Instruction: Repeat the material exactly from its first line to the line that includes "PI = math.pi". Skip pictures.

Recorded data:
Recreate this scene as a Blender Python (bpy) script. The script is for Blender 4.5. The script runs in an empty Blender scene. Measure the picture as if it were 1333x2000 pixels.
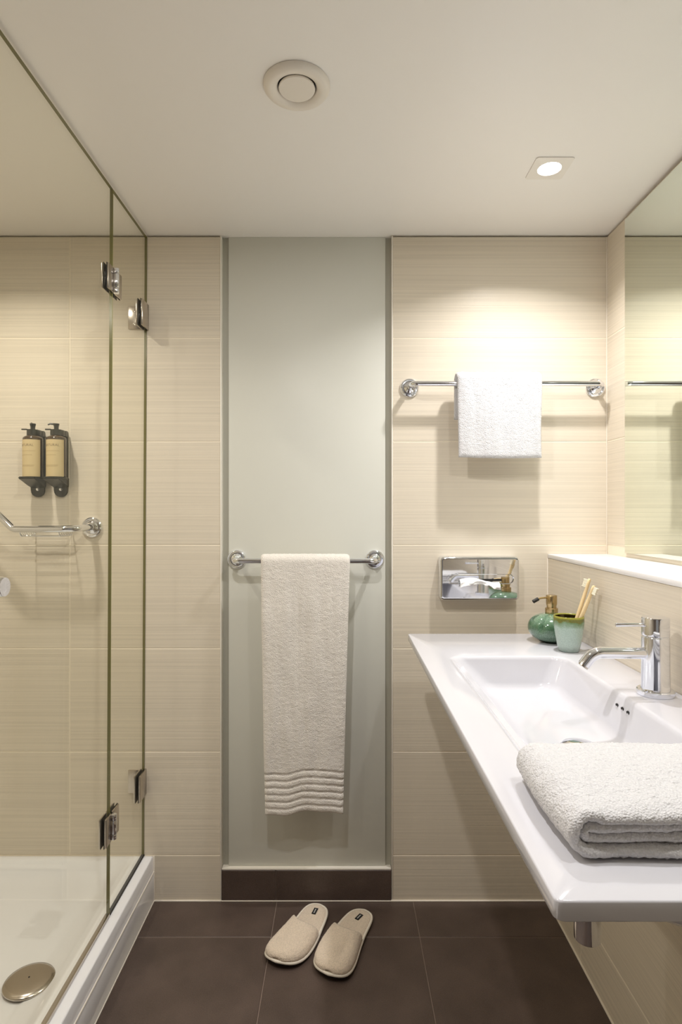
import bpy, bmesh, math, random
import numpy as np
from mathutils import Vector, Matrix, noise

random.seed(4)
sc = bpy.context.scene
COL = sc.collection
PI = math.pi

# ------------------------------------------------------------------ camera
cam_d = bpy.data.cameras.new('camera')
cam = bpy.data.objects.new('camera', cam_d)
COL.objects.link(cam)
cam.location = (0, 0, 1.256)
cam.rotation_euler = (PI / 2, 0, 0)
cam_d.sensor_fit = 'HORIZONTAL'
cam_d.sensor_width = 36
cam_d.lens = 36 * 1150 / 1333
cam_d.clip_start = 0.02
sc.camera = cam

# ------------------------------------------------------------------ view, world, light
sc.view_settings.view_transform = 'Standard'
sc.view_settings.look = 'None'
sc.view_settings.gamma = 1
sc.view_settings.use_curve_mapping = False
sc.view_settings.exposure = 0.88
sc.cycles.max_bounces = 12
sc.cycles.diffuse_bounces = 7
sc.cycles.glossy_bounces = 6
sc.cycles.transparent_max_bounces = 24
sc.cycles.sample_clamp_indirect = 4.0
sc.cycles.blur_glossy = 0.6

w = bpy.data.worlds.new('world')
sc.world = w
w.use_nodes = True
w.node_tree.nodes['Background'].inputs[0].default_value = (1.0, 0.94, 0.86, 1)
w.node_tree.nodes['Background'].inputs[1].default_value = 0.12

LIGHTS = [  # x, y, watts, beam spread in degrees
    (0.542, 1.530, 3.2, 134), (-1.000, 1.470, 2.7, 136), (-0.20, 0.80, 5.0, 178), (-1.0, 0.55, 2.0, 178), (0.54, 0.62, 2.1, 178)]  # all after the basin and shower pair are unseen, added as fill
LIGHT_COL = [(1.0, 0.97, 0.95), (1.0, 0.935, 0.85), (1.0, 0.97, 0.95), (1.0, 0.935, 0.85)]
CEIL = 2.15


# ------------------------------------------------------------------ materials
def new_mat(name):
    m = bpy.data.materials.new(name)
    m.use_nodes = True
    return m, m.node_tree, m.node_tree.nodes['Principled BSDF']


def plain(name, col, rough=0.5, metal=0.0, spec=0.5, coat=0.0, sheen=0.0):
    m, nt, b = new_mat(name)
    b.inputs['Base Color'].default_value = (*col, 1)
    b.inputs['Roughness'].default_value = rough
    b.inputs['Metallic'].default_value = metal
    b.inputs['Specular IOR Level'].default_value = spec
    b.inputs['Coat Weight'].default_value = coat
    b.inputs['Coat Roughness'].default_value = 0.05
    b.inputs['Sheen Weight'].default_value = sheen
    return m


def nodes(nt, *kinds):
    return [nt.nodes.new(k) for k in kinds]


def bumpy(m, scale, strength, dist=0.001, detail=4, stretch=(1, 1, 1), rough_amt=0.0, colour_amt=0.0, rand=False):
    """Noise relief, with optional slight colour change, on a plain material."""
    nt = m.node_tree
    b = nt.nodes['Principled BSDF']
    tc, mp, nz, bp = nodes(nt, 'ShaderNodeTexCoord', 'ShaderNodeMapping', 'ShaderNodeTexNoise', 'ShaderNodeBump')
    mp.inputs['Scale'].default_value = stretch
    nz.inputs['Scale'].default_value = scale
    nz.inputs['Detail'].default_value = detail
    nt.links.new(tc.outputs['Object'], mp.inputs['Vector'])
    if rand:
        oi, mul = nodes(nt, 'ShaderNodeObjectInfo', 'ShaderNodeVectorMath')
        mul.operation = 'SCALE'
        mul.inputs[0].default_value = (7, 5, 9)
        nt.links.new(oi.outputs['Random'], mul.inputs['Scale'])
        nt.links.new(mul.outputs[0], mp.inputs['Location'])
    nt.links.new(mp.outputs[0], nz.inputs['Vector'])
    bp.inputs['Strength'].default_value = strength
    bp.inputs['Distance'].default_value = dist
    nt.links.new(nz.outputs[0], bp.inputs['Height'])
    nt.links.new(bp.outputs[0], b.inputs['Normal'])
    if colour_amt:
        mr, mx = nodes(nt, 'ShaderNodeMapRange', 'ShaderNodeMix')
        mx.data_type = 'RGBA'
        mx.blend_type = 'MULTIPLY'
        mx.inputs[0].default_value = 1
        mr.inputs['From Min'].default_value = 0.3
        mr.inputs['From Max'].default_value = 0.7
        mr.inputs['To Min'].default_value = 1 - colour_amt
        mr.inputs['To Max'].default_value = 1.0
        nt.links.new(nz.outputs[0], mr.inputs[0])
        mx.inputs[6].default_value = b.inputs['Base Color'].default_value
        nt.links.new(mr.outputs[0], mx.inputs[7])
        nt.links.new(mx.outputs[2], b.inputs['Base Color'])
    return m


M = {}
M['tile'] = bumpy(plain('ribbed cream tile', (0.765, 0.69, 0.57), 0.34, spec=0.18), 1.0, 0.55, 0.0006, 3, (1.3, 1.3, 230), colour_amt=0.13, rand=True)
M['grout'] = plain('cream grout', (0.86, 0.78, 0.64), 0.8)
M['backing'] = plain('tan backing', (0.42, 0.33, 0.20), 0.9)
M['ceiling'] = plain('satin cream ceiling', (0.93, 0.91, 0.885), 0.32, spec=0.5)
M['panel'] = bumpy(plain('grey lacquer panel', (0.68, 0.68, 0.62), 0.42, spec=0.25), 1.2, 0.05, 0.002)
M['channel'] = plain('grey channel', (0.46, 0.45, 0.38), 0.5)
M['white_trim'] = plain('white edge bead', (0.84, 0.80, 0.72), 0.35)
M['white_wall'] = plain('taupe paint', (0.20, 0.165, 0.145), 0.6)
M['silicone'] = plain('white silicone', (0.88, 0.82, 0.72), 0.3)
M['ceramic'] = plain('white glazed ceramic', (0.62, 0.62, 0.665), 0.09, spec=0.5)
M['acrylic'] = plain('white acrylic tray', (0.80, 0.80, 0.82), 0.14)
M['shelf'] = plain('white shelf board', (0.88, 0.87, 0.87), 0.3)
M['chrome'] = plain('chrome', (0.84, 0.86, 0.91), 0.05, 1.0)
M['satin'] = plain('satin chrome', (0.55, 0.50, 0.44), 0.22, 1.0)
M['steel'] = plain('polished steel', (0.82, 0.84, 0.88), 0.03, 1.0)
M['mirror'] = plain('mirror silver', (0.85, 0.90, 0.82), 0.0, 1.0)
M['mirror_edge'] = plain('mirror edge', (0.16, 0.17, 0.12), 0.3)
M['glass_edge'] = plain('green glass edge', (0.36, 0.35, 0.14), 0.15, spec=0.8)
M['glass_edge_dark'] = plain('dark olive glass edge', (0.13, 0.12, 0.03), 0.2)
M['rubber'] = plain('black gasket', (0.015, 0.013, 0.01), 0.6)
M['black'] = bumpy(plain('speckled black plastic', (0.03, 0.028, 0.02), 0.28), 300, 0.3, 0.0006)
M['amber'] = plain('dark amber bottle', (0.055, 0.030, 0.012), 0.12, coat=0.4)
M['label'] = plain('tan paper label', (0.62, 0.49, 0.27), 0.6)
M['ink'] = plain('brown ink', (0.20, 0.14, 0.07), 0.7)
M['ink2'] = plain('faded brown ink', (0.40, 0.30, 0.15), 0.7)
M['dark'] = plain('dark opening', (0.01, 0.009, 0.008), 0.7)
M['brass'] = bumpy(plain('brushed antique brass', (0.52, 0.39, 0.20), 0.25, 1.0), 300, 0.2, 0.0004, 2, (6, 6, 0.3))
M['bamboo'] = bumpy(plain('bamboo', (0.82, 0.64, 0.36), 0.5), 200, 0.3, 0.0004, 3, (4, 4, 0.3), colour_amt=0.12)
M['bristle'] = plain('cream bristles', (0.90, 0.84, 0.68), 0.8)
M['tissue'] = bumpy(plain('tissue paper', (0.92, 0.92, 0.92), 0.9), 60, 0.5, 0.002)
M['cream_piping'] = plain('cream piping', (0.80, 0.74, 0.64), 0.7)
M['patch'] = plain('black woven tag', (0.012, 0.012, 0.012), 0.8)
M['thread'] = plain('white thread', (0.75, 0.74, 0.72), 0.8)
M['vent'] = plain('cream enamel', (0.84, 0.79, 0.72), 0.3)
M['lamp_plate'] = plain('white lamp plate', (0.88, 0.85, 0.80), 0.35)


def terry(name, col, amp=1.0, contrast=0.12):
    m, nt, b = new_mat(name)
    b.inputs['Roughness'].default_value = 1.0
    b.inputs['Specular IOR Level'].default_value = 0.1
    b.inputs['Sheen Weight'].default_value = 0.35
    b.inputs['Sheen Roughness'].default_value = 0.6
    tc, vo, nz, ad, bp, mr, mx = nodes(nt, 'ShaderNodeTexCoord', 'ShaderNodeTexVoronoi', 'ShaderNodeTexNoise', 'ShaderNodeMath', 'ShaderNodeBump', 'ShaderNodeMapRange', 'ShaderNodeMix')
    vo.inputs['Scale'].default_value = 420
    nz.inputs['Scale'].default_value = 240
    nz.inputs['Detail'].default_value = 5
    nt.links.new(tc.outputs['Object'], vo.inputs['Vector'])
    nt.links.new(tc.outputs['Object'], nz.inputs['Vector'])
    ad.operation = 'SUBTRACT'
    nt.links.new(nz.outputs[0], ad.inputs[0])
    nt.links.new(vo.outputs['Distance'], ad.inputs[1])
    nt.links.new(ad.outputs[0], bp.inputs['Height'])
    bp.inputs['Strength'].default_value = 0.85 * amp
    bp.inputs['Distance'].default_value = 0.0015
    nt.links.new(bp.outputs[0], b.inputs['Normal'])
    mr.inputs['From Min'].default_value = -0.3
    mr.inputs['From Max'].default_value = 0.4
    mr.inputs['To Min'].default_value = 1 - contrast
    mr.inputs['To Max'].default_value = 1.0
    nt.links.new(ad.outputs[0], mr.inputs[0])
    mx.data_type = 'RGBA'
    mx.blend_type = 'MULTIPLY'
    mx.inputs[0].default_value = 1
    mx.inputs[6].default_value = (*col, 1)
    nt.links.new(mr.outputs[0], mx.inputs[7])
    nt.links.new(mx.outputs[2], b.inputs['Base Color'])
    return m


M['terry_white'] = terry('white terry', (0.71, 0.705, 0.725))
M['terry_cream'] = terry('off white terry', (0.88, 0.83, 0.77))
M['terry_beige'] = terry('beige terry', (0.82, 0.69, 0.55), 0.7, 0.22)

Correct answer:
Recreate this scene as a Blender Python (bpy) script. The script is for Blender 4.5. The script runs in an empty Blender scene. Measure the picture as if it were 1333x2000 pixels.
import bpy, bmesh, math, random
import numpy as np
from mathutils import Vector, Matrix, noise

random.seed(4)
sc = bpy.context.scene
COL = sc.collection
PI = math.pi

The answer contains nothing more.